FILM

The Broad-Strokes Approach of “Paint” Blurs Bob Ross’s Legacy

Owen Wilson stars as a Bob Ross knock-off in Paint, a film that taps into the late TV painter’s complex legacy yet messily sidesteps it.

A still from “Paint.” Image courtesy of IFC Films

Bob Ross never cared to brag about his creative prowess; rather, he painted to show how good of an artist you, the viewer, could be. Throughout the run of The Joy of Painting, which aired on PBS for 31 seasons across more than 400 episodes, the late art instructor’s dulcet instructions cosseted viewers as they completed oil paintings of serene landscapes along with him or simply watched for the ASMR of it all. But lingering underneath Ross’s wispy afro are some murky allegations of womanizing and an ugly legal dispute over his estate that ultimately did little to quash public perceptions of Ross as a wholesome, tender-hearted figure.

So avid fans of Ross—and there are millions—will perhaps take issue with how his likeness is portrayed in Paint, a new film starring Owen Wilson as a knock-off of the beloved figure. His character, Carl Nargle, has carved out a successful career as a televised painter of quaint bucolic vistas on a public access channel in present-day Vermont that, as one critic describes, is “suffused with a twee, ‘80s-lite vibe.” Though popular with viewers, his career snags when he gets replaced by a new host, Ambrosia, a younger, more efficient upstart painter. After she brings in better ratings, the network fires Nargle and he’s relegated to teaching at a local university. 

Throughout, sordid scandals involving Nargle’s unscrupulous relationships with women cast a shadow over Ross’s legacy while messily sidestepping it. The local paper describes Nargle as a washed-up “sexist” while Ambrosia tells him “You used your brush to seduce and destroy the people who loved you.” Yet all of his transgressions are depicted off-screen, manifesting blithely as women swooning behind the camera, hoping to get in the foldout bed inside the painter’s orange van. 

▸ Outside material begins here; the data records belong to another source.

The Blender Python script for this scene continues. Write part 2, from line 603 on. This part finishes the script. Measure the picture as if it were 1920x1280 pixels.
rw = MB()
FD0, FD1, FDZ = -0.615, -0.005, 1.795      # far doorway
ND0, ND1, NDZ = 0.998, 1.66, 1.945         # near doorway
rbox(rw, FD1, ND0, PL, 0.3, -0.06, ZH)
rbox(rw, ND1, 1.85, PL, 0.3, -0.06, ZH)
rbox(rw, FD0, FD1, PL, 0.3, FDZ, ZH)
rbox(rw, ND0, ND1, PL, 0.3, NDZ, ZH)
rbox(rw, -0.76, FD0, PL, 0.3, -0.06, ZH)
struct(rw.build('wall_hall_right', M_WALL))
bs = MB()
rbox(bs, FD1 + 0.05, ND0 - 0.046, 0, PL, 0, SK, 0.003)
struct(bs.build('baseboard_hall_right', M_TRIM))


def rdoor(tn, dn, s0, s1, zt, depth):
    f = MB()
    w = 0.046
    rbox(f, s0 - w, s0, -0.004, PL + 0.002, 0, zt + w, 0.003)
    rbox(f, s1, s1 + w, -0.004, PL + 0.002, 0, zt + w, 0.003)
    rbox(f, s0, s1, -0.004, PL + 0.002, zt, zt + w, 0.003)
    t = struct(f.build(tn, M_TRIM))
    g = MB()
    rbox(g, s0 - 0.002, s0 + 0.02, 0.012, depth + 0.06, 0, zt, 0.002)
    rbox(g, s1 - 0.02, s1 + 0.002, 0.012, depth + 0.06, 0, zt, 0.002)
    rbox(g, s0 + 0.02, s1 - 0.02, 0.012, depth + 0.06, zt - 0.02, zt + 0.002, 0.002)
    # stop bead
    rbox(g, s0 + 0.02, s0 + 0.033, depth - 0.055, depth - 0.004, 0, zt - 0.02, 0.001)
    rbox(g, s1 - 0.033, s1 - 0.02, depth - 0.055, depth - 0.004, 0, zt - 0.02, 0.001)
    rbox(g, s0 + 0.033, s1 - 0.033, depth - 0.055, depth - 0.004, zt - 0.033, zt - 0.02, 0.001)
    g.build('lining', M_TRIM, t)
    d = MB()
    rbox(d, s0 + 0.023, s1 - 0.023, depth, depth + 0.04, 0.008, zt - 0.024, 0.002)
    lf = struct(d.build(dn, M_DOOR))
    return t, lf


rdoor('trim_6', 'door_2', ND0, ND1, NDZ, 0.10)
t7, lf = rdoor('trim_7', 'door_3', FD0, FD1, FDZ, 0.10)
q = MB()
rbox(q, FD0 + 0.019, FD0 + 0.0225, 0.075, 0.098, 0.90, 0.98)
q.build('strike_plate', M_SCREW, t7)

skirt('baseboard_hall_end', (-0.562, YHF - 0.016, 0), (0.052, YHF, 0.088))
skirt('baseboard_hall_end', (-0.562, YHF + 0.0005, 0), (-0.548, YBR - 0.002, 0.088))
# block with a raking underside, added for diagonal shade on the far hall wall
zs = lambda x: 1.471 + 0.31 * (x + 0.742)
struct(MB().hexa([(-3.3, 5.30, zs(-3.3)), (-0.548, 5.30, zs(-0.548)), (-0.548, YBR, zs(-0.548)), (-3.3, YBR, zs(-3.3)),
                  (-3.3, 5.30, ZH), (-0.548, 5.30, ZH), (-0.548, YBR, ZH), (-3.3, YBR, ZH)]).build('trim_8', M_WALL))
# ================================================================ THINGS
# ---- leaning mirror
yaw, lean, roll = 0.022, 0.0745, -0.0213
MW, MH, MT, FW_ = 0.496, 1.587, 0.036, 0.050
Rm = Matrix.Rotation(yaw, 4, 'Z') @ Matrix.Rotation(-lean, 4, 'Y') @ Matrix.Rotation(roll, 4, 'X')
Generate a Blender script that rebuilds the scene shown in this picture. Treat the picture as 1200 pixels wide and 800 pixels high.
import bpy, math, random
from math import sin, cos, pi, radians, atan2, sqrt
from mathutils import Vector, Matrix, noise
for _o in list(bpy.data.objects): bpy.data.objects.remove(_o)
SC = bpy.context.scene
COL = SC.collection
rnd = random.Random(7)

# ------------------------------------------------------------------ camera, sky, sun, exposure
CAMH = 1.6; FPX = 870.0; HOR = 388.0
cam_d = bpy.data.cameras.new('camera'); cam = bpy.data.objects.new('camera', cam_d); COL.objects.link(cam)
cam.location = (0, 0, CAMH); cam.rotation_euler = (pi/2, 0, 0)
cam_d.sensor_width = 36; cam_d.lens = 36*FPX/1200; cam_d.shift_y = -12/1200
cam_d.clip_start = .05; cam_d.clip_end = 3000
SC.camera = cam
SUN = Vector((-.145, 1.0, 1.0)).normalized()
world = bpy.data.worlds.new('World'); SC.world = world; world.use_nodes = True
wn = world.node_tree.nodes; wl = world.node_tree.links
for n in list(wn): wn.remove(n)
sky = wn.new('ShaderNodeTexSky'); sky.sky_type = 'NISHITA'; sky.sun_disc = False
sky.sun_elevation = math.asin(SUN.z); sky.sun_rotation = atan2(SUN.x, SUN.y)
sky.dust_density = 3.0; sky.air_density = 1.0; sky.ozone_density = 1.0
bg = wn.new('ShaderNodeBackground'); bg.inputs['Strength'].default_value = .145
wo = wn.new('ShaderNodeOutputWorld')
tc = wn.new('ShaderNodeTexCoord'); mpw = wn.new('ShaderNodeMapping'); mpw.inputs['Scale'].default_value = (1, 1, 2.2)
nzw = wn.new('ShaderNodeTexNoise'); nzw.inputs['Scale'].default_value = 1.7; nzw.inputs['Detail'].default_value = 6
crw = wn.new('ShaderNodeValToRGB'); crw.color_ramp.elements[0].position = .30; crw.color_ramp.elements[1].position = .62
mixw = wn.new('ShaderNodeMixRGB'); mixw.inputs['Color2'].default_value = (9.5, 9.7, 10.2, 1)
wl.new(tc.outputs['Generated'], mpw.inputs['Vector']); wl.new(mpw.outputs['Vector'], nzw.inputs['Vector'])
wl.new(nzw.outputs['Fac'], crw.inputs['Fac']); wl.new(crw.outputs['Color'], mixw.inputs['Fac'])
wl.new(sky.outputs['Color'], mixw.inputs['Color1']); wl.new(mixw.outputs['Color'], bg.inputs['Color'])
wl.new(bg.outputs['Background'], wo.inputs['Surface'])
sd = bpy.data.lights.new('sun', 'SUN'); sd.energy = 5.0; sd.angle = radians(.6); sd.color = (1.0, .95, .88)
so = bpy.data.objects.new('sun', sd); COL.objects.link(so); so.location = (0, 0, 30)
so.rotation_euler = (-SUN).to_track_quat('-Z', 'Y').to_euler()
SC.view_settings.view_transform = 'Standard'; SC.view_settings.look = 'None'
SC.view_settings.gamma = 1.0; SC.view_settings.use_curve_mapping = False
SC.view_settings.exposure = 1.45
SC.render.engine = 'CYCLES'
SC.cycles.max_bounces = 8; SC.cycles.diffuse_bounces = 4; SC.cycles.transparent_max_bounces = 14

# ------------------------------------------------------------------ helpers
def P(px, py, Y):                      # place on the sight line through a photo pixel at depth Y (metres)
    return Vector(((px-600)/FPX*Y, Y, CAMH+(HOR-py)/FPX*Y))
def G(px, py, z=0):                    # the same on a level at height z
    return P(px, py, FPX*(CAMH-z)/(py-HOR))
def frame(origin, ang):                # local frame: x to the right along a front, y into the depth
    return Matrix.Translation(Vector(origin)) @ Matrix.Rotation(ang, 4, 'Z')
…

Still from “Bob Ross: Happy Accidents, Betrayal & Greed.” Image courtesy of Netflix

“Nargle’s crimes are that he broke up with someone by walkie-talkie, that he fed a young vegan some cheese, and that, after his girlfriend cheated on him, he cheated back. But even this revenge is laced with Nargle’s dopey innocence and hurt, leaving viewers to balance his petty actions against what looks like a hyperbolic response from the women in his life,” one critic writes for ARTnews. “It’s an underhanded move that would leave Nargle looking like a victim if the whole plot wasn’t so unconvincing.” The unseen antics may recall the mystery of TÁR, but one critic notes director Brit McAdams lacks the “comedic chops to make this approach entertaining or interesting.”

Paint’s broad-strokes approach instead obfuscates the real scandal clouding Ross’s legacy: the tense legal battle over his estate. Annette and Walt Kowalski founded Bob Ross Inc. and plastered his likable image and happy maxims onto mugs, blankets, Halloween costumes, and various hobby crafts. Ross left his estate to his son, Steve, before his untimely death of lymphoma in 1995. The Kowalskis contested the will, and a 2021 Netflix documentary alleges the couple swindled Steve out of millions. He spoke to director Joshua Rofé in a last-ditch effort to spark outrage and get the case re-litigated as his father’s legacy remains in jeopardy. Nargle’s date with light shame and irrelevance may strike some as simply vapid in comparison.